→ Records supplied
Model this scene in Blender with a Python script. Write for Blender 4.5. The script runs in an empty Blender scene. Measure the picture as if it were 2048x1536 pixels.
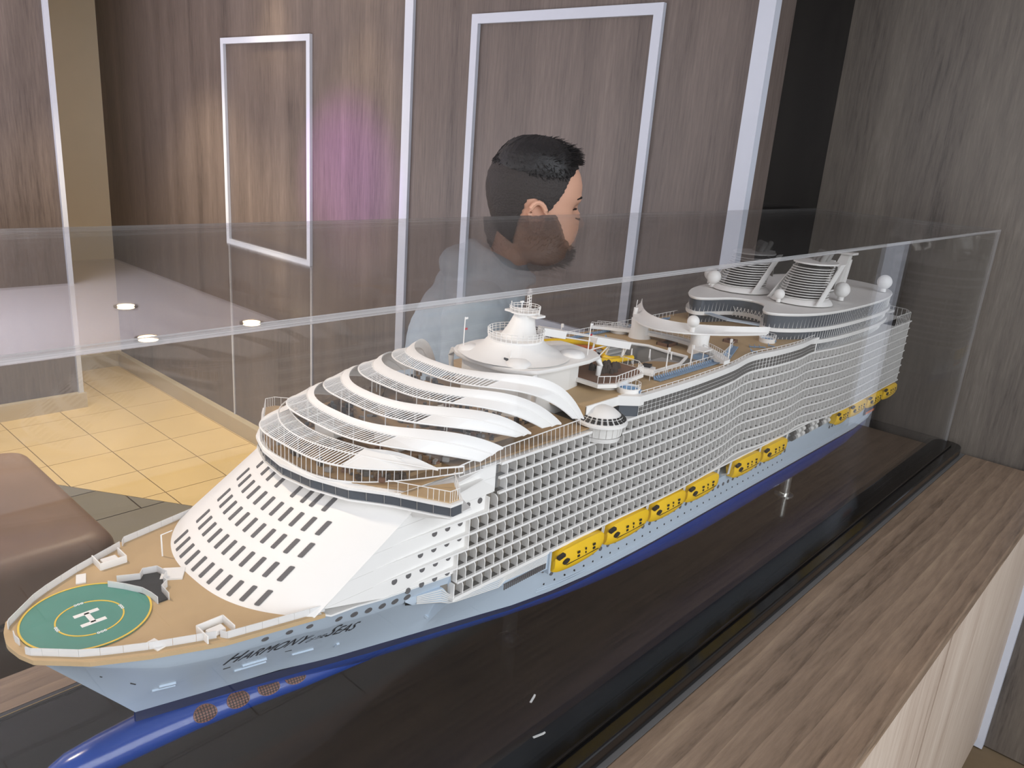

---

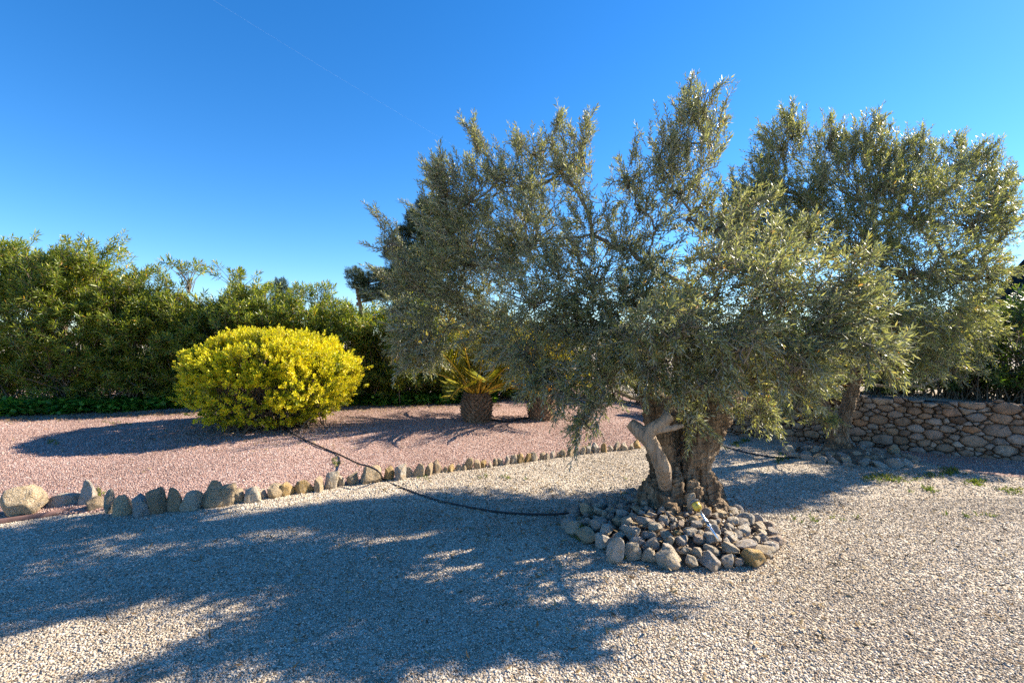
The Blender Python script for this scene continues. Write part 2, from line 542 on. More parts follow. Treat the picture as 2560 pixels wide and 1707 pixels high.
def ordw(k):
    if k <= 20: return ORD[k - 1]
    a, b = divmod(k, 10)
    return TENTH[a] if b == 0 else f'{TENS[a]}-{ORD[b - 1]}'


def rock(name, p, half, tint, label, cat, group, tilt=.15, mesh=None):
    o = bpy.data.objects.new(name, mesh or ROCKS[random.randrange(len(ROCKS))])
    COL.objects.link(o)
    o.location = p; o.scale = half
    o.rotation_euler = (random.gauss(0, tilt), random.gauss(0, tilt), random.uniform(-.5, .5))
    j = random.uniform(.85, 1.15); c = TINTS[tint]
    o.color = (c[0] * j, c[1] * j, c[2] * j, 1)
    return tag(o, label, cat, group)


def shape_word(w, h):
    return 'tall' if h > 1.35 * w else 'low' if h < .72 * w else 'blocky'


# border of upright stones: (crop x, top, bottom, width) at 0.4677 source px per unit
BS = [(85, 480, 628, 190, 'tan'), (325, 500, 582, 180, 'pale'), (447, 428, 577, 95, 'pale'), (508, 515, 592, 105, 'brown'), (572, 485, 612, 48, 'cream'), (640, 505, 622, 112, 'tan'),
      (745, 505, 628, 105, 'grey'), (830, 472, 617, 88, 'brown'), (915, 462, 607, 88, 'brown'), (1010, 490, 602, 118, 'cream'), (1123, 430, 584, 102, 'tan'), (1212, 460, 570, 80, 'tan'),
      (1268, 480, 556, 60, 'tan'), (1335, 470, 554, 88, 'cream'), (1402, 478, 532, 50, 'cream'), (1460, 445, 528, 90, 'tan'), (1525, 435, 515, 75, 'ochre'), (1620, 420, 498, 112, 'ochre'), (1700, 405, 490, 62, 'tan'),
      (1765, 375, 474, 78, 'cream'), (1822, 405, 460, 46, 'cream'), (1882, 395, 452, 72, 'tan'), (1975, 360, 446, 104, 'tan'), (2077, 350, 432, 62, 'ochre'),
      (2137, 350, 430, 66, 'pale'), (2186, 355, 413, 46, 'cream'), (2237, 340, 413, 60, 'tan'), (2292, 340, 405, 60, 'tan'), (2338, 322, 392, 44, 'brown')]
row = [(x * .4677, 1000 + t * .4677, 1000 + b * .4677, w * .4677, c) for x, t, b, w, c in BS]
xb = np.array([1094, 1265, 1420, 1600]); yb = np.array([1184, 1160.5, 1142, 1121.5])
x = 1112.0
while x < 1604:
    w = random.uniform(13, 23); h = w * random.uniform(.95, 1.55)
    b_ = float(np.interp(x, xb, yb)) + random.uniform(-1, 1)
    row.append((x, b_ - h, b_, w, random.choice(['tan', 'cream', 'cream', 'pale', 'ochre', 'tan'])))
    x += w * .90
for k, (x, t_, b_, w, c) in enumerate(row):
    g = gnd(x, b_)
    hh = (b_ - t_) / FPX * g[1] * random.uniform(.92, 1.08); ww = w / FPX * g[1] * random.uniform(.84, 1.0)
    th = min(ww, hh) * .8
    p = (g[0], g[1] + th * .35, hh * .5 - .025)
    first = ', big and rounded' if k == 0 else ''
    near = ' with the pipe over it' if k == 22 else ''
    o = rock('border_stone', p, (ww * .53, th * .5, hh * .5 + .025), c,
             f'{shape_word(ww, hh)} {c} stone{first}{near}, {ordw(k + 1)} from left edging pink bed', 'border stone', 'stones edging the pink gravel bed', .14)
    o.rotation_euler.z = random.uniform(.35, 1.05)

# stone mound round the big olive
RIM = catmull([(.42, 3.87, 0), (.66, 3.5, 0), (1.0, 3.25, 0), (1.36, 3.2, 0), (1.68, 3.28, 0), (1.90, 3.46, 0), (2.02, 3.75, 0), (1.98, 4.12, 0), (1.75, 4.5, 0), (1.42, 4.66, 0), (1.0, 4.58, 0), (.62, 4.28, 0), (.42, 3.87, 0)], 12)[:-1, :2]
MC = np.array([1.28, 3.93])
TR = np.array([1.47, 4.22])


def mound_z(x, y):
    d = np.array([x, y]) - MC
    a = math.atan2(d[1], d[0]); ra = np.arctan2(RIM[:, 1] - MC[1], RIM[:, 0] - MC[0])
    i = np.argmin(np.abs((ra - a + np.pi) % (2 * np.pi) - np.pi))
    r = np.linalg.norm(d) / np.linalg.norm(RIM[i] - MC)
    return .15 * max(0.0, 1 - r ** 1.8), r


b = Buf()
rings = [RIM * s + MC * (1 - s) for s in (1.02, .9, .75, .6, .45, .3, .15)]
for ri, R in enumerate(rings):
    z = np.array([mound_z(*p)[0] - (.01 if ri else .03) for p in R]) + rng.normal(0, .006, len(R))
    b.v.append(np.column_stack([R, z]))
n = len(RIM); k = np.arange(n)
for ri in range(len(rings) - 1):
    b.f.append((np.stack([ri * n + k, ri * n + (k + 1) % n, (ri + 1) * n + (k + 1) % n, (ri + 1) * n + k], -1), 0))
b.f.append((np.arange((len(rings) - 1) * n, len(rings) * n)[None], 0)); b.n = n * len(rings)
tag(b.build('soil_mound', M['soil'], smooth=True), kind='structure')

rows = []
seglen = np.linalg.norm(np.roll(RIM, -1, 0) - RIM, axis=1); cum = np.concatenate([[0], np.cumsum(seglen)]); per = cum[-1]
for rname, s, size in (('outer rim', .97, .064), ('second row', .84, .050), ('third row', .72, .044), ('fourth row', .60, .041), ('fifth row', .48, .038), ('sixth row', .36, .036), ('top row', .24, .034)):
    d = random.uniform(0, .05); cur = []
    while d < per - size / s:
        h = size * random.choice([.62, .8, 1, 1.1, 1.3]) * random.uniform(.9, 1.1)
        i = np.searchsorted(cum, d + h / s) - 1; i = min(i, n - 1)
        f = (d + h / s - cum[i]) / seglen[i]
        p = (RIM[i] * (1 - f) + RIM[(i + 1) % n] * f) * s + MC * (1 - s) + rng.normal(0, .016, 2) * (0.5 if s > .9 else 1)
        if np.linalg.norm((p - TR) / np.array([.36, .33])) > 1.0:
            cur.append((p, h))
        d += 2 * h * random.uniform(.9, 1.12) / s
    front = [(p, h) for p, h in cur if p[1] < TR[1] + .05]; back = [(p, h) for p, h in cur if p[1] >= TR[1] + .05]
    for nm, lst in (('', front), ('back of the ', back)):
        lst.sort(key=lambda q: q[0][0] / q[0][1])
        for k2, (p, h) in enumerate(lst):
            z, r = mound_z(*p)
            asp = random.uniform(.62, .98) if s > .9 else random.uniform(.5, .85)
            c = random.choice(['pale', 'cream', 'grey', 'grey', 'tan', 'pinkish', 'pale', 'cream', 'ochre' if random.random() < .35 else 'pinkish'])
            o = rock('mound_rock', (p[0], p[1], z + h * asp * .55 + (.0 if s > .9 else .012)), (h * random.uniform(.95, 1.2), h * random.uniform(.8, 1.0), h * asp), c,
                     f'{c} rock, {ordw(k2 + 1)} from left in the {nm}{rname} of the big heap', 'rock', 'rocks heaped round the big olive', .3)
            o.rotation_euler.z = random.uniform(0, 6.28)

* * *

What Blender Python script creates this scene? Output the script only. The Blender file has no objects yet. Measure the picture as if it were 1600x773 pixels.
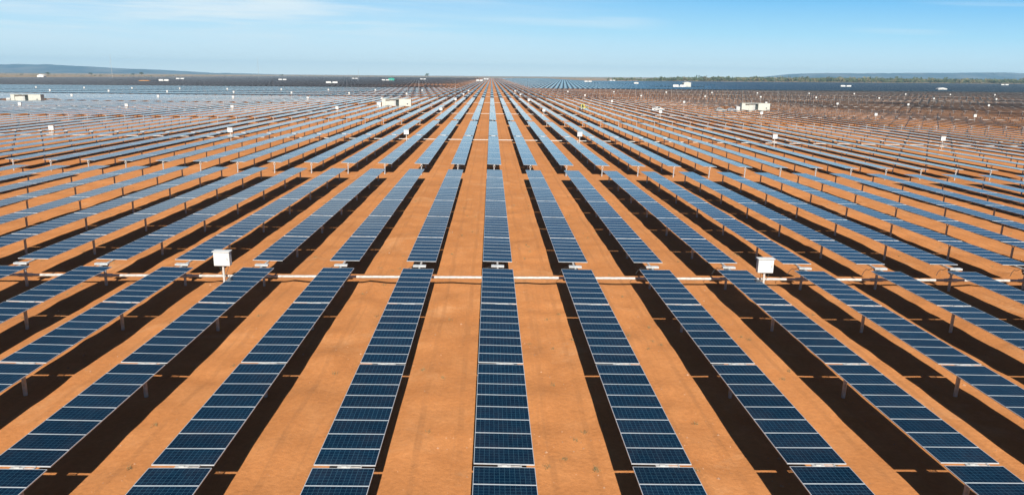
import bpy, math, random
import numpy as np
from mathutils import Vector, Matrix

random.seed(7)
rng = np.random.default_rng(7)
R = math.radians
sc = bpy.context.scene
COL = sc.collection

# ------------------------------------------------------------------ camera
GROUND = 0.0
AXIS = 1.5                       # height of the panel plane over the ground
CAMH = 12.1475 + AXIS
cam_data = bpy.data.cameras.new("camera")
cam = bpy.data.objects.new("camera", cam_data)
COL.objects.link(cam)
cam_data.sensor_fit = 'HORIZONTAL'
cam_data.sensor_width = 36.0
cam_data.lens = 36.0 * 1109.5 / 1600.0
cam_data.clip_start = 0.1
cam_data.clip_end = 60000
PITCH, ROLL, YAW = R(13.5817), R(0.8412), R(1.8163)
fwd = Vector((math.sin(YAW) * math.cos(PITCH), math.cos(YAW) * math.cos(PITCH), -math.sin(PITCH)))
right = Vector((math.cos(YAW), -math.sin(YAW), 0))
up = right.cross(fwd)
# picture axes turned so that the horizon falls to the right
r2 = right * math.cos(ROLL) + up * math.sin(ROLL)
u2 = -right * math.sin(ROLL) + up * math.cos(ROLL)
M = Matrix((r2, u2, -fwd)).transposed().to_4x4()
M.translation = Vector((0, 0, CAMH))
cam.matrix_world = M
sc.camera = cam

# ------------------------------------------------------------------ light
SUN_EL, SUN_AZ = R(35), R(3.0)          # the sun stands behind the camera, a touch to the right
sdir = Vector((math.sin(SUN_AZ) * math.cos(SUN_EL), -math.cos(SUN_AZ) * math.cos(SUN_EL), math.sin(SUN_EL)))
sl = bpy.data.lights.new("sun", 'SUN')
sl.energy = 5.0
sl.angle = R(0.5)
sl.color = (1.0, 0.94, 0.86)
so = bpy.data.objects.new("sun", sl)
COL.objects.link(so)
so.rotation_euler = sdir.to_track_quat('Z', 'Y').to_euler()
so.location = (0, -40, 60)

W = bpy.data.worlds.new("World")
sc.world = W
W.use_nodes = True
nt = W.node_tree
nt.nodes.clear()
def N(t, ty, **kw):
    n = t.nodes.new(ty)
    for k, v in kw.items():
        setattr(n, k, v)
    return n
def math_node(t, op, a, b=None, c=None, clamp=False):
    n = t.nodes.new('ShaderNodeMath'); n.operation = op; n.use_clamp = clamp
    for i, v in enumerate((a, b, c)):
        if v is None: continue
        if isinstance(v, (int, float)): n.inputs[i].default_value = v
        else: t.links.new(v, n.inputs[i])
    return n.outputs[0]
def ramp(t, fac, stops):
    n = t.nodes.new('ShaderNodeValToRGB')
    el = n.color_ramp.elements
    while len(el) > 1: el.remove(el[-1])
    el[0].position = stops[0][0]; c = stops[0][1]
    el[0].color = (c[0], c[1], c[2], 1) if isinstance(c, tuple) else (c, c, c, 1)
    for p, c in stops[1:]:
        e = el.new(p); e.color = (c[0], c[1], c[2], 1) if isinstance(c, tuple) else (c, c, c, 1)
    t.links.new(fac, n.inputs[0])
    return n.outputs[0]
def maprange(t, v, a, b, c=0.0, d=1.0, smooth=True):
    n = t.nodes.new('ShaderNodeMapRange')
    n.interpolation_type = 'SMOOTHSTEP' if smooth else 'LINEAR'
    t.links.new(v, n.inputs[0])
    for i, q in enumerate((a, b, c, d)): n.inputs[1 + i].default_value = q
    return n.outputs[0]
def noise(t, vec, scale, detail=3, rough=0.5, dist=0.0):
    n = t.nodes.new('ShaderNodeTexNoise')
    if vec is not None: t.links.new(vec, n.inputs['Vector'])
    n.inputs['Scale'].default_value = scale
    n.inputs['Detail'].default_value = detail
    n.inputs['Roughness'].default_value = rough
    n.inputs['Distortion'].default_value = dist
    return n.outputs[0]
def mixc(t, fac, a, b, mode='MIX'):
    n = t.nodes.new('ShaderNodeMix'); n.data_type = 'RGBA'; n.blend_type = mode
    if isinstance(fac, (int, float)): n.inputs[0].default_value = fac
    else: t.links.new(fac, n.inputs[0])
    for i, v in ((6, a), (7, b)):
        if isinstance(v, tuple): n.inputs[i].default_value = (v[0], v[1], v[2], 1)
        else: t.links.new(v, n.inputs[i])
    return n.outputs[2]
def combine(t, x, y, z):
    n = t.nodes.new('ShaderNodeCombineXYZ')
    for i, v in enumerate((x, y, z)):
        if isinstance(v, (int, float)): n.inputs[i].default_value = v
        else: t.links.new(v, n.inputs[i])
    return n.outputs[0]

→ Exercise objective
Do not copy any pictures. Retype exactly the stretch from the line with "What Blender Python" through the line with "COL = sc.collection".

→ Answer to this exercise
What Blender Python script creates this scene? Output the script only. The Blender file has no objects yet. Measure the picture as if it were 1600x773 pixels.
import bpy, math, random
import numpy as np
from mathutils import Vector, Matrix

random.seed(7)
rng = np.random.default_rng(7)
R = math.radians
sc = bpy.context.scene
COL = sc.collection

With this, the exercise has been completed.